§ **Written request**
Copy nothing but the text: reproduce each line of the listing exactly and leave the pictures out.

§ **Material provided**

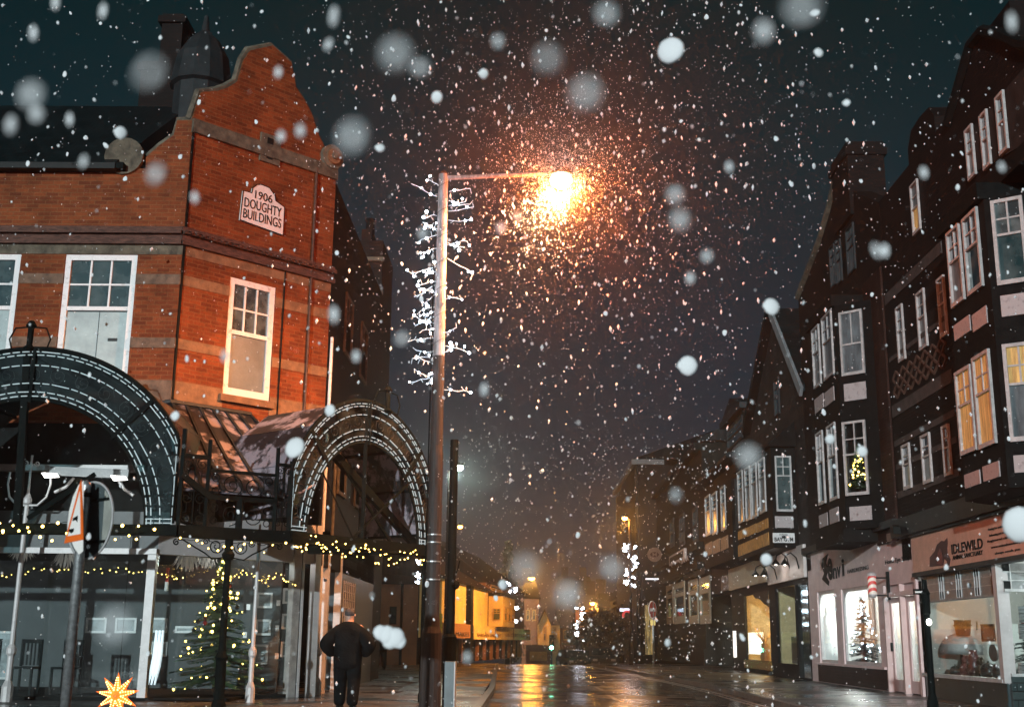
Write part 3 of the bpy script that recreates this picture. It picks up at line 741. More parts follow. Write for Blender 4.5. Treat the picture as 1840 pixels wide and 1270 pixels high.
# mossy glazed roofs
m_moss = mat('mossy_canopy_glass', (.24, .205, .235), .5, .2, 1.6, .25, c2=(.012, .012, .014), detail=9, edge=(.49, .55), bscale=30)
def sheet(pts, name='roof_glass', m=None, th=.03):
    a, b, c = V(pts[0]), V(pts[1]), V(pts[2]); nn = (b-a).cross(c-a).normalized()*th
    n = len(pts)
    return MB().add([V(p) for p in pts]+[V(p)-nn for p in pts], [list(range(n)), list(range(2*n-1, n-1, -1))]+[(i, (i+1) % n, n+(i+1) % n, n+i) for i in range(n)]).build(name, m or m_moss, canopy)
zrb = VM.at(400, 888)[1]+.02
topP = [FL.pt(FL.at(285, 733)[0], FL.at(285, 733)[1], .06), FL.pt(ac+.02, FL.at(310, 728)[1], .06)] + [FC.pt(a, FL.at(310, 728)[1], .06) for a in (.35, .75, 1.15, 1.7)]
nR_ = 7
def lerp_poly(P, t):
    L = [(P[i+1]-P[i]).length for i in range(len(P)-1)]; T = sum(L)*t
    for i, l in enumerate(L):
        if T <= l or i == len(L)-1: return P[i].lerp(P[i+1], min(1, T/l))
        T -= l
botP = [V0+V((0, .05, zrb)), V1+V((0, .05, zrb)), V1+V((uR.x*.5, uR.y*.5, zrb+.25))]
for i in range(nR_):
    t0, t1 = i/nR_, (i+1)/nR_
    a, b, c, d = lerp_poly(topP, t0), lerp_poly(topP, t1), lerp_poly(botP, t1), lerp_poly(botP, t0)
    sheet([a, b, c, d])
    up = V((0, 0, .03)); MB().bar(a+up, d+up, .05, .06).build('roof_rib', m_lead, canopy)
    if i == nR_-1: MB().bar(b+up, c+up, .05, .06).build('roof_rib', m_lead, canopy)
MB().tube([p+V((0, 0, .06)) for p in topP], .05, 6).build('flashing', m_lead, canopy)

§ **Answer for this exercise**
Write part 3 of the bpy script that recreates this picture. It picks up at line 741. More parts follow. Write for Blender 4.5. Treat the picture as 1840 pixels wide and 1270 pixels high.
# mossy glazed roofs
m_moss = mat('mossy_canopy_glass', (.24, .205, .235), .5, .2, 1.6, .25, c2=(.012, .012, .014), detail=9, edge=(.49, .55), bscale=30)
def sheet(pts, name='roof_glass', m=None, th=.03):
    a, b, c = V(pts[0]), V(pts[1]), V(pts[2]); nn = (b-a).cross(c-a).normalized()*th
    n = len(pts)
    return MB().add([V(p) for p in pts]+[V(p)-nn for p in pts], [list(range(n)), list(range(2*n-1, n-1, -1))]+[(i, (i+1) % n, n+(i+1) % n, n+i) for i in range(n)]).build(name, m or m_moss, canopy)
zrb = VM.at(400, 888)[1]+.02
topP = [FL.pt(FL.at(285, 733)[0], FL.at(285, 733)[1], .06), FL.pt(ac+.02, FL.at(310, 728)[1], .06)] + [FC.pt(a, FL.at(310, 728)[1], .06) for a in (.35, .75, 1.15, 1.7)]
nR_ = 7
def lerp_poly(P, t):
    L = [(P[i+1]-P[i]).length for i in range(len(P)-1)]; T = sum(L)*t
    for i, l in enumerate(L):
        if T <= l or i == len(L)-1: return P[i].lerp(P[i+1], min(1, T/l))
        T -= l
botP = [V0+V((0, .05, zrb)), V1+V((0, .05, zrb)), V1+V((uR.x*.5, uR.y*.5, zrb+.25))]
for i in range(nR_):
    t0, t1 = i/nR_, (i+1)/nR_
    a, b, c, d = lerp_poly(topP, t0), lerp_poly(topP, t1), lerp_poly(botP, t1), lerp_poly(botP, t0)
    sheet([a, b, c, d])
    up = V((0, 0, .03)); MB().bar(a+up, d+up, .05, .06).build('roof_rib', m_lead, canopy)
    if i == nR_-1: MB().bar(b+up, c+up, .05, .06).build('roof_rib', m_lead, canopy)
MB().tube([p+V((0, 0, .06)) for p in topP], .05, 6).build('flashing', m_lead, canopy)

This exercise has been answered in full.